The undaunted zeal of Mother Marie Louise was very alive in her spirit so that after her term in the Novitiate, she volunteered to go to the foreign mission after Vatican II. She was first assigned to Rome, then to London to work with the Filipina overseas workers. Later on she was assigned to go to Guatemala since she spoke Spanish quite fluently. What Isaiah said is very appropriate for her:

Even to your old age and gray hairs I am he, I am he who will sustain you.

I have made you and I will carry you; I will sustain you… (Isaiah 46:4)

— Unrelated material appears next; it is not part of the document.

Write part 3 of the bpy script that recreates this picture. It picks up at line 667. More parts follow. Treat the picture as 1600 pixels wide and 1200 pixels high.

Thus, quietly and without fuss, Sr. Manuela continued her ICM religious-missionary journey in her various assignments until here in Queen of Peace. Through the years, those around her can see that music continued to be her companion. Her regular piano playing filled the corridors and our days with beauty and joy. Not as visible though is her other “obsession,” to always do the will of God. With the benefit of hindsight, it becomes evident that God has been putting her in places and events where she could be of service to God. No, these events are no longer mere coincidence, but a manifestation of God’s love for her. Her deep faith in our God who continues to love her has guided her life all through these years. Maybe that is the key to living to be a hundred years old in peace and serenity. We can all take inspiration in that. For us who are not musically inclined, God’s will continues to beckon us to deeper and more profound levels of trust and obedience.